EXPOSE the Line Failures following a Cyber-Physical Attack on the Power Grid

TL;DR

This paper introduces the EXPOSE algorithm, a scalable and accurate method for detecting line failures and recovering voltages in power grids after cyber-physical attacks that disrupt physical infrastructure and data communication.

Contribution

The paper presents a novel, efficient algorithm that outperforms existing methods in detecting line failures and recovering system states under partial information in AC power flow models.

Findings

EXPOSE algorithm is faster and more accurate than previous methods.

It scales independently of grid size and number of failures.

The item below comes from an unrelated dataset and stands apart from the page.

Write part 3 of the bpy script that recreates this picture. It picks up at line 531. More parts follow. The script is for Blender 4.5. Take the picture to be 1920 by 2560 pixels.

It provides confidence measures for its recovery when conditions are not ideal.

Abstract

Recent attacks on power grids demonstrated the vulnerability of the grids to cyber and physical attacks. To analyze this vulnerability, we study cyber-physical attacks that affect both the power grid physical infrastructure and its underlying Supervisory Control And Data Acquisition (SCADA) system. We assume that an adversary attacks an area by: (i) disconnecting some lines within that area, and (ii) obstructing the information (e.g., status of the lines and voltage measurements) from within the area to reach the control center. We leverage the algebraic properties of the AC power flows to introduce the efficient EXPOSE Algorithm for detecting line failures and recovering voltages inside that attacked area after such an attack. The EXPOSE Algorithm outperforms the state-of-the-art algorithm for detecting line failures using partial information under the AC power flow model in terms of scalability and accuracy. The main advantages of the EXPOSE Algorithm are that its running time is independent of the size of the grid and number of line failures, and that it provides accurate information recovery under some conditions on the attacked area. Moreover, it approximately recovers the information and provides the confidence of the solution when these conditions do not hold.